*WRITTEN EXERCISE:* Copy out the listing that follows, exact in every word, and skip the images.

*RECORDS FOR THIS TASK:*
(begin)
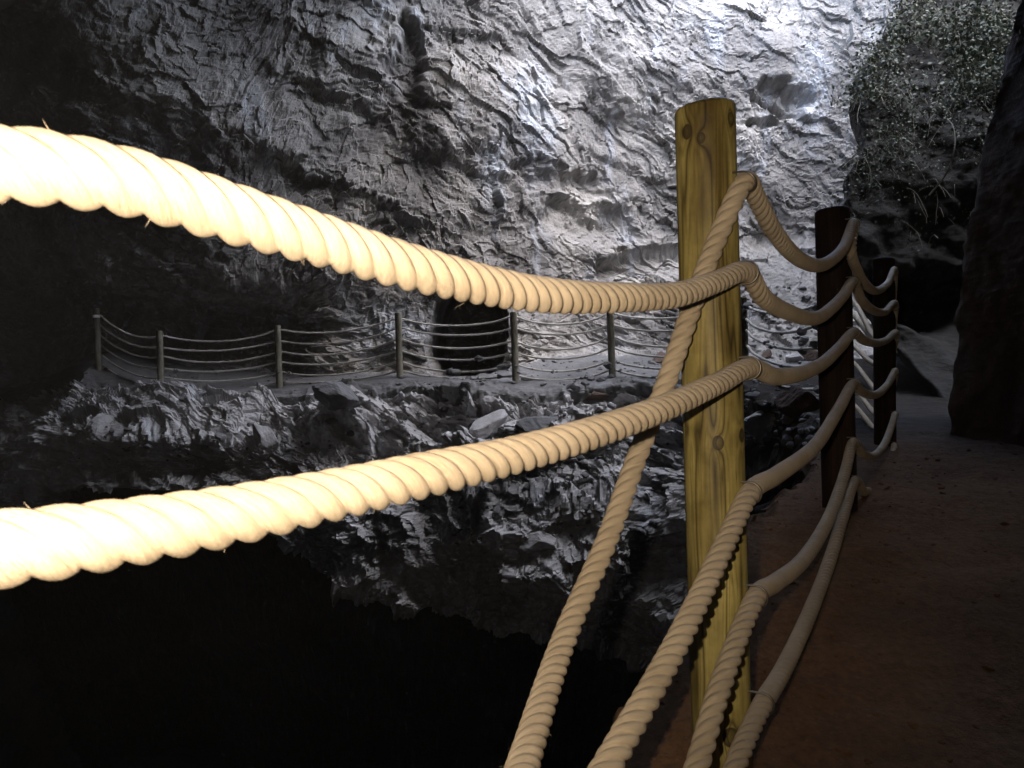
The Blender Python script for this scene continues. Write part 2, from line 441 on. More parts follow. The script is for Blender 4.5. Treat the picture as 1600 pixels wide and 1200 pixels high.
# amount of relief along the profile: flat trodden ledge, rough cliff and wall
amp = np.interp(kid, [0, 3, 4.8, 5.6, 6.0, 6.7, 7.3, 10], [1.1, 1.1, 1.0, 0.45, 0.10, 0.12, 0.9, 1.0])[:, None]
cl = ((kid > 2.8) & (kid < 5.2)).astype(float)[:, None]
H = H * amp * np.interp(kid, [0, 6.9, 7.6, 10], [0.85, 0.85, 0.68, 0.68])[:, None] + cl * 0.22 * facet(GX / 0.55, ARC / 0.4, 400, 1.5) + cl * 0.07 * facet(GX / 0.2, ARC / 0.16, 410, 1.5)
# large forms: (px, py, distance, half width m, half height m, push out m)
WRX = 0.30 * fbm(GX * 1.4, GZ * 1.4, 331, 4); WRZ = 0.22 * fbm(GX * 1.4 + 7, GZ * 1.4, 332, 4)
def blob(px, py, y, rx, rz, a):
    p = at(px, py, y)
    q = ((GX + WRX - p.x) / rx) ** 2 + ((GZ + WRZ - p.z) / rz) ** 2
    return a * np.exp(-q * q)
vert = (np.abs(NR[..., 2]) < 0.92)
fr = (kid > 2.6)[:, None] & vert
for b_ in ((545, 640, 13.2, 0.62, 0.30, 0.35), (900, 790, 12, 1.3, 1.0, 0.5), (820, 690, 12.2, 1.1, 0.25, 0.5), (250, 660, 13.5, 0.9, 0.5, 0.3),
           (1010, 930, 11.5, 0.9, 0.5, 0.3), (560, 820, 12.7, 0.7, 0.8, 0.2), (700, 640, 12.8, 0.5, 0.3, -0.45), (330, 720, 13.4, 0.4, 0.3, -0.3),
           (860, 900, 12, 0.5, 0.5, 0.3), (960, 625, 12, 0.5, 0.18, -0.35), (1250, 700, 10.5, 1.2, 0.4, 0.2)):
    H += np.where(fr, blob(*b_), 0) * ((kid < 5.3)[:, None])
wallm = (kid > 7.6)[:, None]
for b_ in ((1235, 150, 16.3, 0.55, 0.30, -0.5), (1200, 185, 16.2, 0.35, 0.12, -0.3), (1170, 250, 16, 0.25, 0.5, -0.25), (730, 170, 15, 1.1, 0.9, 0.35),
           (640, 90, 15, 0.30, 0.9, -0.4), (880, 270, 15, 1.0, 0.25, -0.35), (560, 110, 15, 0.9, 0.7, 0.25), (1010, 400, 15, 0.9, 0.25, -0.4),
           (930, 335, 15.3, 1.3, 0.45, -0.35), (770, 310, 14.6, 0.12, 0.35, 0.25), (1010, 120, 16, 1.6, 0.6, 0.3), (420, 200, 14.5, 1.3, 0.7, 0.2)):
    H += np.where(wallm, blob(*b_), 0)
def crease(p0, p1, y, a, up=0.8, dn=0.45):
    A = at(*p0, y); B = at(*p1, y)
    ex, ez = B.x - A.x, B.z - A.z; L = math.hypot(ex, ez)
    t = ((GX - A.x) * ex + (GZ - A.z) * ez) / L
    d = (-(GX - A.x) * ez + (GZ - A.z) * ex) / L + 0.10 * fbm(t * 1.7, t * 0 + 3.3, int(p0[0]), 4)
    e = sstep(-0.3, 0.3, t) * (1 - sstep(L - 0.3, L + 0.4, t))
    a = 0.62 * a
    s_ = sstep(-0.14, 0.05, d + 0.10 * facet(GX / 0.3, ARC / 0.2, int(p0[1]) + 900, 1.0))
    return e * (s_ * a * np.exp(-np.clip(d, 0, 99) / up) - (1 - s_) * 0.55 * a * np.exp(np.clip(d, -99, 0) / dn)) * (0.75 + 0.5 * fbm(t * 0.8, t * 0 + 8.1, int(p0[0]) + 5, 3))
for c_ in (((330, 200), (660, 345), 14.3, 0.30), ((660, 250), (800, 290), 15, 0.25), ((150, 110), (330, 250), 14, 0.25), ((830, 285), (960, 330), 15, 0.30),
           ((500, 20), (790, 60), 15, 0.3), ((960, 385), (1060, 440), 15, 0.28), ((1170, 130), (1290, 175), 16.3, 0.25), ((900, 210), (1050, 260), 15.5, 0.2),
           ((420, 110), (600, 190), 14.5, 0.18), ((1225, 385), (1345, 318), 15.0, -0.35)):
    H += np.where(wallm, crease(*c_), 0)
W0 = at(731, 520, 14.6)
VX = GX + NR[..., 0] * H; VY = GY + NR[..., 1] * H; VZ = GZ + NR[..., 2] * H
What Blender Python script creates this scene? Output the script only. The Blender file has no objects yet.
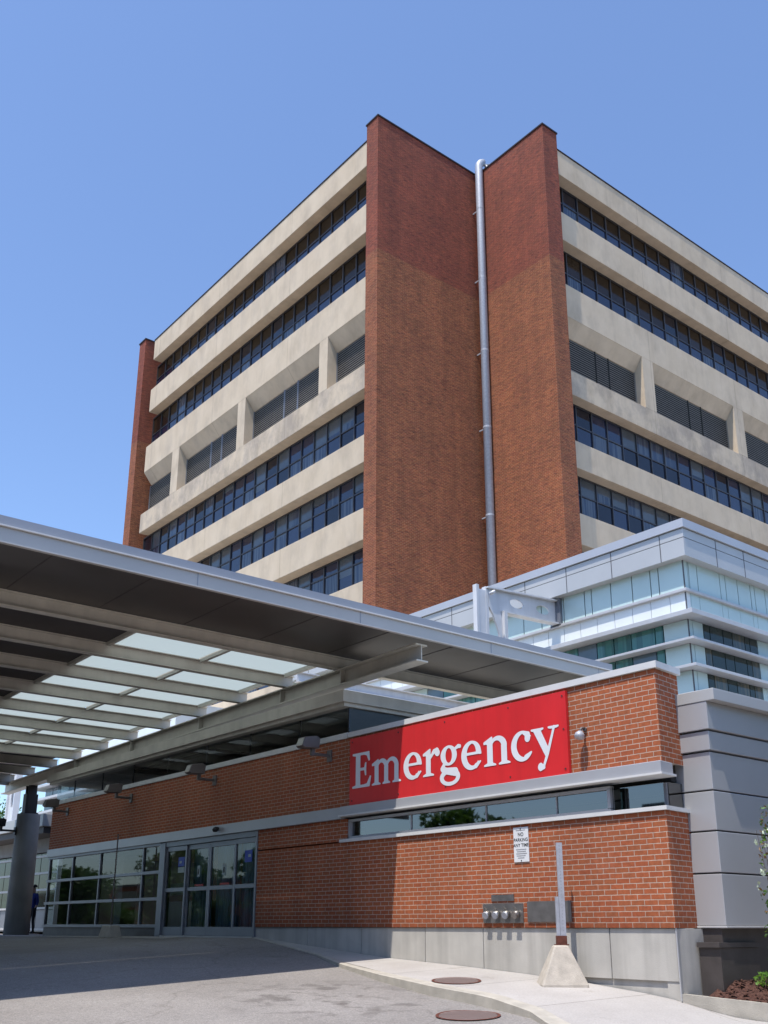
import bpy, bmesh, math, random
import numpy as np
from mathutils import Vector, Matrix, Quaternion
random.seed(7)
S = bpy.context.scene
COL = S.collection
R = math.radians

# ---------------------------------------------------------------- materials
def lin(c):
    return tuple(((v/255)/12.92 if v/255 <= .04045 else (((v/255)+.055)/1.055)**2.4) for v in c)
class NT:
    def __init__(s, name):
        s.m = bpy.data.materials.new(name); s.m.use_nodes = True
        s.t = s.m.node_tree; s.n = s.t.nodes; s.l = s.t.links
        s.b = s.n['Principled BSDF']; s.out = s.n['Material Output']
    def new(s, ty, **k):
        n = s.n.new(ty)
        for a, v in k.items(): setattr(n, a, v)
        return n
    def link(s, a, b): s.l.new(a, b)
    def pos(s):
        return s.new('ShaderNodeNewGeometry').outputs['Position']
    def noise(s, scale, detail=4, rough=.55, vec=None, sc=None):
        n = s.new('ShaderNodeTexNoise'); n.inputs['Scale'].default_value = scale
        n.inputs['Detail'].default_value = detail; n.inputs['Roughness'].default_value = rough
        v = vec if vec is not None else s.pos()
        if sc:
            mp = s.new('ShaderNodeMapping'); mp.inputs['Scale'].default_value = sc
            s.link(v, mp.inputs['Vector']); v = mp.outputs[0]
        s.link(v, n.inputs['Vector'])
        return n.outputs['Fac']
    def ramp(s, fac, stops):
        r = s.new('ShaderNodeValToRGB'); e = r.color_ramp.elements
        while len(e) < len(stops): e.new(.5)
        for i, (p, c) in enumerate(stops):
            e[i].position = p; e[i].color = (*c, 1) if len(c) == 3 else c
        s.link(fac, r.inputs[0]); return r.outputs[0]
    def mix(s, fac, a, b, mode='MIX'):
        m = s.new('ShaderNodeMix', data_type='RGBA', blend_type=mode)
        for sock, v in ((m.inputs[0], fac), (m.inputs[6], a), (m.inputs[7], b)):
            if isinstance(v, (int, float)): sock.default_value = v
            elif isinstance(v, tuple): sock.default_value = (*v, 1)
            else: s.link(v, sock)
        return m.outputs[2]
    def math(s, op, a, b=None, c=None):
        m = s.new('ShaderNodeMath', operation=op)
        for i, v in enumerate((a, b, c)):
            if v is None: continue
            if isinstance(v, (int, float)): m.inputs[i].default_value = v
            else: s.link(v, m.inputs[i])
        return m.outputs[0]
    def color(s, c):
        if isinstance(c, tuple): s.b.inputs['Base Color'].default_value = (*c, 1)
        else: s.link(c, s.b.inputs['Base Color'])
    def bump(s, h, strength=.3, dist=.01):
        b = s.new('ShaderNodeBump'); b.inputs['Strength'].default_value = strength; b.inputs['Distance'].default_value = dist
        s.link(h, b.inputs['Height']); s.link(b.outputs[0], s.b.inputs['Normal'])
    def set(s, **k):
        for a, v in k.items():
            s.b.inputs[a.replace('_', ' ')].default_value = v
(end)
*EXERCISE ANSWER:*
The Blender Python script for this scene continues. Write part 2, from line 441 on. More parts follow. The script is for Blender 4.5. Treat the picture as 1600 pixels wide and 1200 pixels high.
# amount of relief along the profile: flat trodden ledge, rough cliff and wall
amp = np.interp(kid, [0, 3, 4.8, 5.6, 6.0, 6.7, 7.3, 10], [1.1, 1.1, 1.0, 0.45, 0.10, 0.12, 0.9, 1.0])[:, None]
cl = ((kid > 2.8) & (kid < 5.2)).astype(float)[:, None]
H = H * amp * np.interp(kid, [0, 6.9, 7.6, 10], [0.85, 0.85, 0.68, 0.68])[:, None] + cl * 0.22 * facet(GX / 0.55, ARC / 0.4, 400, 1.5) + cl * 0.07 * facet(GX / 0.2, ARC / 0.16, 410, 1.5)
# large forms: (px, py, distance, half width m, half height m, push out m)
WRX = 0.30 * fbm(GX * 1.4, GZ * 1.4, 331, 4); WRZ = 0.22 * fbm(GX * 1.4 + 7, GZ * 1.4, 332, 4)
def blob(px, py, y, rx, rz, a):
    p = at(px, py, y)
    q = ((GX + WRX - p.x) / rx) ** 2 + ((GZ + WRZ - p.z) / rz) ** 2
    return a * np.exp(-q * q)
vert = (np.abs(NR[..., 2]) < 0.92)
fr = (kid > 2.6)[:, None] & vert
for b_ in ((545, 640, 13.2, 0.62, 0.30, 0.35), (900, 790, 12, 1.3, 1.0, 0.5), (820, 690, 12.2, 1.1, 0.25, 0.5), (250, 660, 13.5, 0.9, 0.5, 0.3),
           (1010, 930, 11.5, 0.9, 0.5, 0.3), (560, 820, 12.7, 0.7, 0.8, 0.2), (700, 640, 12.8, 0.5, 0.3, -0.45), (330, 720, 13.4, 0.4, 0.3, -0.3),
           (860, 900, 12, 0.5, 0.5, 0.3), (960, 625, 12, 0.5, 0.18, -0.35), (1250, 700, 10.5, 1.2, 0.4, 0.2)):
    H += np.where(fr, blob(*b_), 0) * ((kid < 5.3)[:, None])
wallm = (kid > 7.6)[:, None]
for b_ in ((1235, 150, 16.3, 0.55, 0.30, -0.5), (1200, 185, 16.2, 0.35, 0.12, -0.3), (1170, 250, 16, 0.25, 0.5, -0.25), (730, 170, 15, 1.1, 0.9, 0.35),
           (640, 90, 15, 0.30, 0.9, -0.4), (880, 270, 15, 1.0, 0.25, -0.35), (560, 110, 15, 0.9, 0.7, 0.25), (1010, 400, 15, 0.9, 0.25, -0.4),
           (930, 335, 15.3, 1.3, 0.45, -0.35), (770, 310, 14.6, 0.12, 0.35, 0.25), (1010, 120, 16, 1.6, 0.6, 0.3), (420, 200, 14.5, 1.3, 0.7, 0.2)):
    H += np.where(wallm, blob(*b_), 0)
def crease(p0, p1, y, a, up=0.8, dn=0.45):
    A = at(*p0, y); B = at(*p1, y)
    ex, ez = B.x - A.x, B.z - A.z; L = math.hypot(ex, ez)
    t = ((GX - A.x) * ex + (GZ - A.z) * ez) / L
    d = (-(GX - A.x) * ez + (GZ - A.z) * ex) / L + 0.10 * fbm(t * 1.7, t * 0 + 3.3, int(p0[0]), 4)
    e = sstep(-0.3, 0.3, t) * (1 - sstep(L - 0.3, L + 0.4, t))
    a = 0.62 * a
    s_ = sstep(-0.14, 0.05, d + 0.10 * facet(GX / 0.3, ARC / 0.2, int(p0[1]) + 900, 1.0))
    return e * (s_ * a * np.exp(-np.clip(d, 0, 99) / up) - (1 - s_) * 0.55 * a * np.exp(np.clip(d, -99, 0) / dn)) * (0.75 + 0.5 * fbm(t * 0.8, t * 0 + 8.1, int(p0[0]) + 5, 3))
for c_ in (((330, 200), (660, 345), 14.3, 0.30), ((660, 250), (800, 290), 15, 0.25), ((150, 110), (330, 250), 14, 0.25), ((830, 285), (960, 330), 15, 0.30),
           ((500, 20), (790, 60), 15, 0.3), ((960, 385), (1060, 440), 15, 0.28), ((1170, 130), (1290, 175), 16.3, 0.25), ((900, 210), (1050, 260), 15.5, 0.2),
           ((420, 110), (600, 190), 14.5, 0.18), ((1225, 385), (1345, 318), 15.0, -0.35)):
    H += np.where(wallm, crease(*c_), 0)
W0 = at(731, 520, 14.6)
VX = GX + NR[..., 0] * H; VY = GY + NR[..., 1] * H; VZ = GZ + NR[..., 2] * H
What Blender Python script creates this scene? Output the script only. The Blender file has no objects yet.
import bpy, bmesh, math, random
import numpy as np
from mathutils import Vector, Matrix, Quaternion
random.seed(7)
S = bpy.context.scene
COL = S.collection
R = math.radians

# ---------------------------------------------------------------- materials
def lin(c):
    return tuple(((v/255)/12.92 if v/255 <= .04045 else (((v/255)+.055)/1.055)**2.4) for v in c)
class NT:
    def __init__(s, name):
        s.m = bpy.data.materials.new(name); s.m.use_nodes = True
        s.t = s.m.node_tree; s.n = s.t.nodes; s.l = s.t.links
        s.b = s.n['Principled BSDF']; s.out = s.n['Material Output']
    def new(s, ty, **k):
        n = s.n.new(ty)
        for a, v in k.items(): setattr(n, a, v)
        return n
    def link(s, a, b): s.l.new(a, b)
    def pos(s):
        return s.new('ShaderNodeNewGeometry').outputs['Position']
    def noise(s, scale, detail=4, rough=.55, vec=None, sc=None):
        n = s.new('ShaderNodeTexNoise'); n.inputs['Scale'].default_value = scale
        n.inputs['Detail'].default_value = detail; n.inputs['Roughness'].default_value = rough
        v = vec if vec is not None else s.pos()
        if sc:
            mp = s.new('ShaderNodeMapping'); mp.inputs['Scale'].default_value = sc
            s.link(v, mp.inputs['Vector']); v = mp.outputs[0]
        s.link(v, n.inputs['Vector'])
        return n.outputs['Fac']
    def ramp(s, fac, stops):
        r = s.new('ShaderNodeValToRGB'); e = r.color_ramp.elements
        while len(e) < len(stops): e.new(.5)
        for i, (p, c) in enumerate(stops):
            e[i].position = p; e[i].color = (*c, 1) if len(c) == 3 else c
        s.link(fac, r.inputs[0]); return r.outputs[0]
    def mix(s, fac, a, b, mode='MIX'):
        m = s.new('ShaderNodeMix', data_type='RGBA', blend_type=mode)
        for sock, v in ((m.inputs[0], fac), (m.inputs[6], a), (m.inputs[7], b)):
            if isinstance(v, (int, float)): sock.default_value = v
            elif isinstance(v, tuple): sock.default_value = (*v, 1)
            else: s.link(v, sock)
        return m.outputs[2]
    def math(s, op, a, b=None, c=None):
        m = s.new('ShaderNodeMath', operation=op)
        for i, v in enumerate((a, b, c)):
            if v is None: continue
            if isinstance(v, (int, float)): m.inputs[i].default_value = v
            else: s.link(v, m.inputs[i])
        return m.outputs[0]
    def color(s, c):
        if isinstance(c, tuple): s.b.inputs['Base Color'].default_value = (*c, 1)
        else: s.link(c, s.b.inputs['Base Color'])
    def bump(s, h, strength=.3, dist=.01):
        b = s.new('ShaderNodeBump'); b.inputs['Strength'].default_value = strength; b.inputs['Distance'].default_value = dist
        s.link(h, b.inputs['Height']); s.link(b.outputs[0], s.b.inputs['Normal'])
    def set(s, **k):
        for a, v in k.items():
            s.b.inputs[a.replace('_', ' ')].default_value = v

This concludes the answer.